Thinking back to when I was having babies, those were exciting times. I loved planning for the baby, wondering if I would have a boy or girl. We didn't have much money, but I sewed and scrimped and finally had all the things I needed for the baby's room. My parents lived 1000 miles away so there was not much they could do from there, but that was okay.
This was my baby and I wanted to make the decisions. I was going to be the mommy and I knew I would not make the mistakes my parents did. It never occurred to me that they actually didn't make that many errors, nor did it occur to me that I might make a few of my own. The point was that I was responsible for this baby, not the grandparents. Did they give me advice? Of course. Was all of it requested? Nope.
When I became a grandma, I did not know what my role was. Was I an additional parent? Was I a playmate? Was I supposed to tell my kids everything they could do better and encourage what they did right? What was I supposed to do?
Finally, I did what has worked for me in the past. I thought back to my child rearing days. Then it all became clear. Who am I to tell my kids what they did was right or wrong? That was for them to figure out, just like I did. It is their family and their responsibility. It is not mine. Whoa, that really takes the heat off me!

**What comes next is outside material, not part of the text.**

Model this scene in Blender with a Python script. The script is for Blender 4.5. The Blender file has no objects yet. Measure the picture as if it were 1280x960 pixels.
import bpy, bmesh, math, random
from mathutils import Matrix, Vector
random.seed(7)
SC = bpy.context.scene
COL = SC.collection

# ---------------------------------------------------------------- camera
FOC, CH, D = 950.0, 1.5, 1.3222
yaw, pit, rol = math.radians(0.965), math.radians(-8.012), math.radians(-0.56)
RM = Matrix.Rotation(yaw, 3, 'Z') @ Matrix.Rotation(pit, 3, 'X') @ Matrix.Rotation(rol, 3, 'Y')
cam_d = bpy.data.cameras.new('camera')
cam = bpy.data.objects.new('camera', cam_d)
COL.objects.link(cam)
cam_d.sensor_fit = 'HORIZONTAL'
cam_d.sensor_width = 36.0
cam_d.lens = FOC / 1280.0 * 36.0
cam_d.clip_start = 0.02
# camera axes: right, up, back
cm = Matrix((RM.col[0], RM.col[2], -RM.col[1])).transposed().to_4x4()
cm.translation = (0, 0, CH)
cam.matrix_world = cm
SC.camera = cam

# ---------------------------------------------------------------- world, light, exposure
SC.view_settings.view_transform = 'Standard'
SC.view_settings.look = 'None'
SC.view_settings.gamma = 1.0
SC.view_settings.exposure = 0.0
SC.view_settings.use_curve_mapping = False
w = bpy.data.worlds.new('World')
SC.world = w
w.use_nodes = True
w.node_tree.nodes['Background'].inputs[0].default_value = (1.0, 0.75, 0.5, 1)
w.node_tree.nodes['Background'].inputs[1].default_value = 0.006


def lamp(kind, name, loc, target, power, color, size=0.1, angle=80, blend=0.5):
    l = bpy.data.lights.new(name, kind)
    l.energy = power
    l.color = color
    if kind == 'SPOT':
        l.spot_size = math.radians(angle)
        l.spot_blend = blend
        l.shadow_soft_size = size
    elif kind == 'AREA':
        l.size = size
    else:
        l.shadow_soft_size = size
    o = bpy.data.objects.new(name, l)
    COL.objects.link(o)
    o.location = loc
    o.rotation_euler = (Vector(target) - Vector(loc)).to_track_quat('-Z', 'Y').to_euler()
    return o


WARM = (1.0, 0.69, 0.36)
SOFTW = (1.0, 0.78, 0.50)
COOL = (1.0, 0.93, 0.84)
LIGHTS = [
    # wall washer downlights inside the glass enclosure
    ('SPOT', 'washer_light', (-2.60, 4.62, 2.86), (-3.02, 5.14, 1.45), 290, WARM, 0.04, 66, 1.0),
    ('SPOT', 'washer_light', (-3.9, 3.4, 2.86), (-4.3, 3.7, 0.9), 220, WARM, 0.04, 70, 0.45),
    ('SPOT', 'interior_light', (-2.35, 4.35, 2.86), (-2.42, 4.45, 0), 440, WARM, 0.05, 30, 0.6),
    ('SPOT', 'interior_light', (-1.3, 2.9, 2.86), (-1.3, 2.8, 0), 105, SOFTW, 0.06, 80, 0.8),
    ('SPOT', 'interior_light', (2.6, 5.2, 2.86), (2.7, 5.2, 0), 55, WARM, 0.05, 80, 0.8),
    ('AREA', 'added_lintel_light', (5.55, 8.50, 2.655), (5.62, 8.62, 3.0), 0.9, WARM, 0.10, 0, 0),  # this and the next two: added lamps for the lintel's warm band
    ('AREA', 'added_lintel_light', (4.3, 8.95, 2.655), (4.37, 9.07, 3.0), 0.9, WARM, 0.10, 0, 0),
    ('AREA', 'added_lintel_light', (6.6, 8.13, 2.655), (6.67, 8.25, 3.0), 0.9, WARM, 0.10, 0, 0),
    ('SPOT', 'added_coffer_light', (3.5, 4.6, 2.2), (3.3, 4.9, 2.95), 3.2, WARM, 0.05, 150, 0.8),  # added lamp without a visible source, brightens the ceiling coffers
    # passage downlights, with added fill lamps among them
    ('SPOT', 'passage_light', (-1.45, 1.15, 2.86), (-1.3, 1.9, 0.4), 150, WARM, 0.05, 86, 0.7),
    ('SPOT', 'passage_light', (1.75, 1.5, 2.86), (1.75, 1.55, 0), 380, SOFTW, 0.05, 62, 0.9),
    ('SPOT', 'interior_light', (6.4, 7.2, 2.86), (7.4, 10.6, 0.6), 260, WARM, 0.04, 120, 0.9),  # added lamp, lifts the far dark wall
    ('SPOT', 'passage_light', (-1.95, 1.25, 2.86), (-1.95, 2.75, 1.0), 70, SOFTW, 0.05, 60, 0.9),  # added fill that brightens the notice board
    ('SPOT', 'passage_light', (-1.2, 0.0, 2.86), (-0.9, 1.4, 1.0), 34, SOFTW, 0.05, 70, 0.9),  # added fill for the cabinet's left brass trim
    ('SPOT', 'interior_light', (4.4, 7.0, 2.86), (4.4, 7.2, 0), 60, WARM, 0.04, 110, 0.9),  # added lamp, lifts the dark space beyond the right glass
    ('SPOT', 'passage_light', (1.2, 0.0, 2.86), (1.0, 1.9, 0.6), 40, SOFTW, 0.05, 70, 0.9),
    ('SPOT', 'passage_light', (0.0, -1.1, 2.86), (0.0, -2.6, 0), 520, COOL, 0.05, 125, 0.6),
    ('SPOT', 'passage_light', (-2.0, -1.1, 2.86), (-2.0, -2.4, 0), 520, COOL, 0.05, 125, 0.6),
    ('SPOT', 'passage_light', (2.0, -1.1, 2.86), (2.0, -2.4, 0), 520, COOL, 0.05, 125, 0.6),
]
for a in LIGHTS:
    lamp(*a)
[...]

Luckily my kids share my values and we have a very few differences so far on the subject of child rearing. But when we do, I try to abide by their rules--even if it is not how I did it with them. After all, I raised them to make good decisons. And they do, as evidenced by their choices for mates. I have done all I can for them. I mean, I wrote them a book (Now You Know What I Know: Parenting Wisdom of a Grandmother) about all my mistakes, for goodness sake. What else do they want? Now it is their turn to love, make mistakes, and nurture their children.
My job now is to occasionally babysit, love, play and just be "cool". As I was thinking back, I remembered how NOT COOL my parents were and how definitely cool my grandparents were. So now we have a few rules at Grandma's house but mostly we play and have fun. There is always a treat somewhere for them and we laugh a lot. My job is to be one of the very few people in their lives that they know love them unconditionally--no matter what. How special is that?